Given information:

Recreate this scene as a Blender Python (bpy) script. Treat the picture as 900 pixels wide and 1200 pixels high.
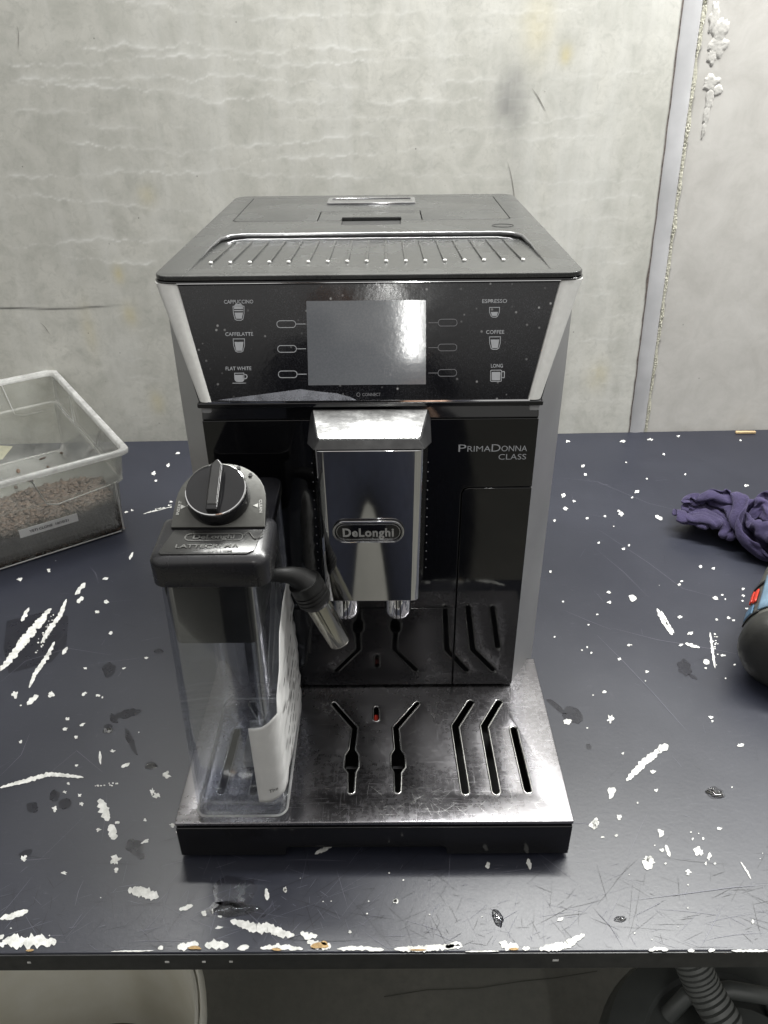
import bpy, bmesh, math, random
import numpy as np
from mathutils import Vector, Matrix, noise as mnoise
random.seed(7); rng = np.random.default_rng(7)
for o in list(bpy.data.objects): bpy.data.objects.remove(o)
SC = bpy.context.scene; COL = SC.collection
# ---------------------------------------------------------------- camera
CX, CY, CZ, YAW, PIT, ROL, FPX = 0.011036, -0.317806, 0.459425, -0.0068767, 0.5392719, -0.0114145, 888.165
def cam_axes():
    cy, sy = math.cos(YAW), math.sin(YAW)
    f = Vector((sy*math.cos(PIT), cy*math.cos(PIT), -math.sin(PIT)))
    r = Vector((cy, -sy, 0)); u = r.cross(f)
    return math.cos(ROL)*r+math.sin(ROL)*u, -math.sin(ROL)*r+math.cos(ROL)*u, f
CR, CU, CF = cam_axes(); CP = Vector((CX, CY, CZ))
cam = bpy.data.objects.new('camera', bpy.data.cameras.new('camera')); COL.objects.link(cam)
cam.matrix_world = Matrix(((CR.x, CU.x, -CF.x, CX), (CR.y, CU.y, -CF.y, CY), (CR.z, CU.z, -CF.z, CZ), (0, 0, 0, 1)))
cam.data.sensor_fit = 'VERTICAL'; cam.data.sensor_height = 36; cam.data.lens = FPX/1200*36
cam.data.clip_start = 0.01; cam.data.clip_end = 50
SC.camera = cam
def on_plane(px, py, n, o):                 # a point of the photograph on a real plane (metres)
    d = CF+CR*((px-450)/FPX)+CU*((600-py)/FPX)
    return CP+d*(((o-CP).dot(n))/d.dot(n))
def desk_pt(px, py, z=0.0): return on_plane(px, py, Vector((0, 0, 1)), Vector((0, 0, z)))
WN = Vector((-.0238, 1, 0)).normalized(); WO = Vector((-.3553, .6498, 0)); WU = Vector((WN.y, -WN.x, 0))
def wall_pt(px, py):
    p = on_plane(px, py, WN, WO); return (p-WO).dot(WU), p.z
def wall_co(s, z, off=0): return WO+WU*s+Vector((0, 0, z))-WN*off
# ---------------------------------------------------------------- light
world = bpy.data.worlds.new('World'); SC.world = world; world.use_nodes = True
wt = world.node_tree; bg = wt.nodes['Background']
tc = wt.nodes.new('ShaderNodeTexCoord'); sep = wt.nodes.new('ShaderNodeSeparateXYZ'); cr = wt.nodes.new('ShaderNodeValToRGB')
mp = wt.nodes.new('ShaderNodeMapRange'); mp.inputs[1].default_value = -1; mp.inputs[2].default_value = 1
wt.links.new(tc.outputs['Generated'], sep.inputs[0]); wt.links.new(sep.outputs['Z'], mp.inputs[0]); wt.links.new(mp.outputs[0], cr.inputs[0]); wt.links.new(cr.outputs[0], bg.inputs[0])
cr.color_ramp.elements[0].position = .46; cr.color_ramp.elements[0].color = (.03, .03, .03, 1)
cr.color_ramp.elements[1].position = .78; cr.color_ramp.elements[1].color = (.52, .512, .495, 1)
bg.inputs[1].default_value = 1.75
def lamp(name, loc, target, sx, sy, power, col=(1, 1, .97)):
    l = bpy.data.lights.new(name, 'AREA'); l.shape = 'RECTANGLE'; l.size = sx; l.size_y = sy; l.energy = power; l.color = col
    o = bpy.data.objects.new(name, l); COL.objects.link(o); o.location = loc
    d = Vector(target)-Vector(loc); o.rotation_euler = d.to_track_quat('-Z', 'Y').to_euler(); return o
lamp('wall_tube_lamp', (.32, .50, 1.16), (.22, .08, 0), 1.6, .08, 48)
lamp('rear_tube_lamp', (.105, -2.0, 1.62), (.03, .15, .30), .034, 1.15, 9)
SC.view_settings.view_transform = 'Standard'; SC.view_settings.look = 'None'; SC.view_settings.gamma = 1
SC.view_settings.exposure = 0.08
SC.render.engine = 'CYCLES'
SC.cycles.transparent_max_bounces = 24; SC.cycles.max_bounces = 10
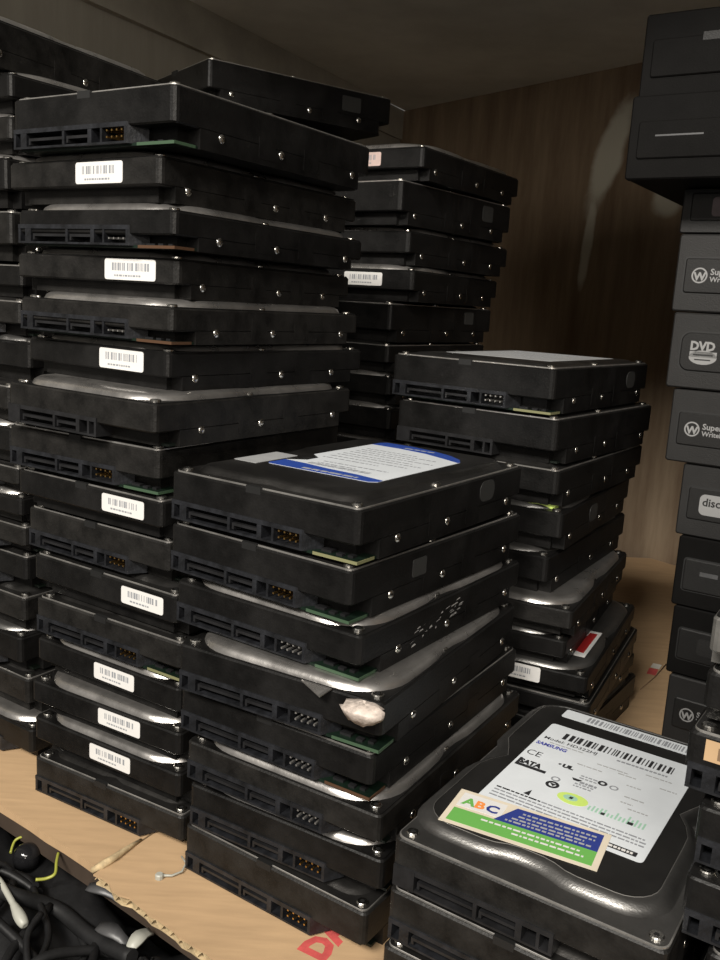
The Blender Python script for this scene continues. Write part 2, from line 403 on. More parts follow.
def text(s, size, m, parent, loc, rot=(0,0,0), name='printed_text', bold=0.0, xs=1.0, align='LEFT'):
    cu=bpy.data.curves.new(name,'FONT'); cu.body=s; cu.size=size*MM; cu.align_x=align; cu.resolution_u=2; cu.offset=bold*MM
    o=bpy.data.objects.new(name,cu); C.objects.link(o)
    dg=bpy.context.evaluated_depsgraph_get(); dg.update()
    me=bpy.data.meshes.new_from_object(o.evaluated_get(dg)); bpy.data.objects.remove(o); bpy.data.curves.remove(cu)
    me.materials.clear(); me.materials.append(m)
    k=link(me,name,parent,loc,rot); k.scale=(xs,1,1)
    return k

# ------------------------------------------------------------------ stacks (mm; z is the casting's top above the cardboard)
ROWS={r[0]:r for r in [
    ('F1', 187.9, 0.9, 328.1, 34.0),
    ('F2', 163.5, -3.0, 330.6, 37.0),
    ('F3', 137.9, 2.7, 328.4, 35.3),
    ('F4', 115.0, 13.9, 317.1, 29.1),
    ('F5', 91.3, 11.5, 320.0, 31.6),
    ('F6', 67.8, 15.9, 317.0, 31.2),
    ('F7', 45.7, 18.3, 320.7, 30.0),
    ('F8', 22.7, 12.7, 318.5, 33.6),
    ('L1', 346.5, -82.1, 373.4, 32.1),
    ('L2', 320.1, -90.5, 386.7, 33.0),
    ('L3', 298.4, -83.5, 383.6, 31.8),
    ('L4', 279.0, -83.8, 393.4, 29.0),
    ('L5', 258.4, -84.4, 386.0, 32.1),
    ('L6', 238.8, -87.1, 391.2, 35.0),
    ('L7', 217.9, -88.6, 375.1, 33.4),
    ('L8', 195.8, -89.5, 386.5, 31.1),
    ('L9', 173.2, -84.7, 382.1, 33.0),
    ('L10', 152.6, -83.4, 389.1, 33.1),
    ('L11', 129.4, -80.2, 384.6, 33.0),
    ('L12', 106.8, -77.3, 384.5, 31.7),
    ('L13', 84.1, -77.7, 385.5, 31.8),
    ('L14', 62.2, -77.2, 384.4, 29.6),
    ('L15', 41.0, -77.0, 385.1, 30.0),
    ('L16', 19.8, -74.8, 383.5, 28.9),
    ('S1', 70.6, 105.9, 247.4, 33.0),
    ('S2', 47.1, 105.2, 247.6, 33.2),
    ('S3', 23.5, 104.6, 246.8, 32.7),
    ('B1', 366.1, 28.6, 602.8, 33.6),
    ('B2', 343.8, 15.8, 596.0, 36.9),
    ('B3', 313.2, 23.1, 605.5, 34.4),
    ('B4', 288.2, 27.5, 604.1, 29.9),
    ('B5', 265.6, 14.0, 603.3, 34.4),
    ('B6', 238.0, 13.8, 602.0, 33.0),
    ('B7', 216.6, 16.3, 603.9, 33.0),
    ('B8', 194.4, 17.7, 605.0, 33.0),
    ('B9', 169.9, 17.9, 612.8, 33.0),
    ('M1', 237.4, 97.9, 464.5, 35.4),
    ('M2', 210.8, 101.7, 464.2, 36.1),
    ('M3', 183.8, 104.6, 462.5, 33.6),
    ('M4', 160.6, 109.6, 465.1, 29.7),
    ('M5', 135.8, 104.3, 465.3, 31.7),
    ('M6', 110.2, 117.4, 452.9, 26.9),
    ('M7', 91.0, 116.9, 458.7, 33.0),
    ('M8', 72.7, 129.6, 454.2, 26.1),
    ('M9', 55.5, 133.5, 456.8, 26.4),
    ('M10', 38.8, 116.1, 462.9, 33.8),
    ('M11', 21.1, 119.9, 467.7, 34.1),
    ('K1', 391.1, -197.9, 455.7, 25.5),
    ('K2', 365.8, -183.4, 465.6, 33.0),
    ('K3', 345.0, -182.6, 462.5, 33.0),
    ('K4', 324.9, -183.9, 458.7, 33.0),
    ('K5', 299.6, -183.0, 461.6, 33.0),
    ('K6', 273.5, -178.9, 464.0, 33.0),
    ('K7', 255.3, -180.0, 463.2, 33.0),
    ('K8', 234.6, -176.0, 465.1, 33.0),
    ('K9', 211.5, -185.2, 460.4, 33.0),
    ('K9b', 189.5, -184.6, 460.5, 33.0),
    ('K10', 168.5, -180.8, 459.2, 33.0),
    ('K11', 151.6, -180.8, 462.5, 33.0),
    ('K12', 134.9, -179.7, 464.5, 33.0),
    ('K13', 117.0, -180.4, 468.3, 33.0),
    ('K14', 94.8, -180.2, 464.2, 33.0),
    ('K15', 71.7, -182.9, 464.6, 33.0),
    ('K16', 46.9, -179.1, 465.1, 33.0),
    ('K17', 21.3, -173.9, 455.9, 33.0),
    ('R0', 178.8, 194.4, 202.0, 32.0),
    ('Ra', 159.2, 195.7, 205.1, 33.5),
    ('Rb', 138.2, 193.5, 207.3, 33.7),
    ('R2', 114.6, 198.5, 202.7, 33.3),
    ('R3', 91.0, 197.5, 202.4, 32.9),
    ('R4', 67.7, 197.3, 202.0, 32.7)]}
# small shifts that keep neighbouring stacks apart
def nudge(n,dx,dy): r=ROWS[n]; ROWS[n]=(r[0],r[1],r[2]+dx,r[3]+dy,r[4])
r=ROWS['S1']; ROWS['S1']=(r[0],r[1]-1.2,*r[2:])
for n in ('F2',): r=ROWS[n]; ROWS[n]=(r[0],r[1],r[2]+2.0,r[3]-2.5,35.5)
for n in ('F3',): r=ROWS[n]; ROWS[n]=(r[0],r[1],r[2]+1.5,r[3]-1.5,34.0)
r=ROWS['M7']; ROWS['M7']=(*r[:4],26.0)
nudge('L10',-1.5,1); nudge('L1',-.5,3); nudge('L9',-2.5,1.5)
nudge('K1',0,0)
for n in ('R4',): nudge(n,8,-5)
ROWS['R2']=(*ROWS['R2'][:2],198.5,203.5,33.3)

SPEC={
 'F1':dict(lid='blue',conn='gold',pcb='pale',seal=(34,15,15,10,4.5)),
 'F2':dict(lid='flat',conn='gold',pcb='green',seal=(-24,14,11,8,1)),
 'F3':dict(lid='rim',conn='plain',pcb='green'),
 'F4':dict(lid='rim',conn='plain',pcb='green'),
 'F5':dict(lid='flat',conn='plain',pcb='copper'),
 'F6':dict(lid='rim',conn='plain',pcb='dark',dusty=True),
 'F7':dict(lid='rim',conn='gold',pcb='dark'),
 'F8':dict(lid='flat',conn='gold',pcb='dark',dusty=True),
 'L1':dict(lid='flat',conn='gold',pcb='green'),
 'L2':dict(lid='rim',end='P',bar=(13,'white',30.5,9.2),dusty=True),
 'L3':dict(lid='rim',conn='plain',pcb='copper'),
 'L4':dict(lid='rim',end='P',bar=(23,'white',30.5,9.2),dusty=True),
 'L5':dict(lid='rim',conn='plain',pcb='copper',dusty=True),
 'L6':dict(lid='rim',end='P',bar=(20,'white',30.5,9.2)),
 'L7':dict(lid='rim',conn='old',pcb='dark',dusty=True),
 'L8':dict(lid='flat',conn='gold',pcb='green',dusty=True),
 'L9':dict(lid='flat',end='P',bar=(26,'white',28,8.4)),
 'L10':dict(lid='flat',conn='gold',pcb='dark',dusty=True),
 'L11':dict(lid='flat',end='P',bar=(29,'white',28,8.4)),
 'L12':dict(lid='flat',conn='gold',pcb='pale',dusty=True),
 'L13':dict(lid='rim',end='P',bar=(7,'white',28,8.4)),
 'L14':dict(lid='rim',end='P',bar=(12,'white',28,8.4)),
 'L15':dict(lid='rim',end='P',bar=(5,'white',28,8.4)),
 'L16':dict(lid='flat',conn='gold',pcb='dark',dusty=True),
 'S1':dict(lid='sams',conn='old',pcb='dark',both=True,dusty=True),
 'S2':dict(lid='flat',conn='plain',pcb='dark',both=True,dusty=True),
 'S3':dict(lid='flat',conn='old',pcb='dark',both=True,dusty=True),
 'B1':dict(lid='rim',end='P',bar=(3,'pink')),
 'B2':dict(lid='flat',end='P',seal=(38,18,15,11,2)),
 'B3':dict(lid='rim',end='P'),
 'B4':dict(lid='rim',end='P',bar=(12,'white')),
 'B5':dict(lid='flat',end='P',seal=(36,18,14,9,1)),
 'B6':dict(lid='flat',end='P'),
 'B7':dict(lid='rim',end='P'),
 'B8':dict(lid='rim',end='P'),
 'B9':dict(lid='rim',end='P'),
 'M1':dict(lid='pale',conn='plain',pcb='pale',seal=(42,15,15,10,4.5)),
 'M2':dict(lid='flat',conn='old',pcb='dark'),
 'M3':dict(lid='flat',end='P'),
 'M4':dict(lid='rimdark',end='P',seal=(-12,12,16,10,4)),
 'M5':dict(lid='rimdark',end='P'),
 'M6':dict(lid='rim',end='P',dusty=True),
 'M7':dict(lid='rimdark',end='P'),
 'M8':dict(lid='rimdark',end='P',bar=(10,'white')),
 'M9':dict(lid='flat',end='P',bar=(-14,'pink')),
 'M10':dict(lid='flat',end='P'),
 'M11':dict(lid='rim',end='P'),
 'R0':dict(lid='rim',end='P',bare=True),
 'Ra':dict(lid='flat',end='P'),
 'Rb':dict(lid='flat',conn='plain',pcb='dark'),
 'R2':dict(lid='rim',conn='gold',pcb='dark'),
 'R3':dict(lid='rim',conn='plain',pcb='dark'),
 'R4':dict(lid='flat',conn='old',pcb='dark'),
}
for i,n in enumerate(['K1','K2','K3','K4','K5','K6','K7','K8','K9','K9b','K10','K11','K12','K13','K14','K15','K16','K17']):
    SPEC[n]=dict(lid='rim' if n in('K1','K2','K3','K4','K9b','K11','K17') else ('rimdark' if n in ('K8','K15') else 'flat'),
                 **(dict(conn='plain',pcb='dark') if n in('K7','K12','K13','K15','K17','K10') else dict(end='P')),dusty=i%2==0)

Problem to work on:
Pull out every line of the entries that includes the word "Python".

Full answer:
Recreate this scene as a Blender Python (bpy) script. Treat the picture as 900 pixels wide and 1200 pixels high.
The Blender Python script for this scene continues. Write part 2, from line 403 on. More parts follow.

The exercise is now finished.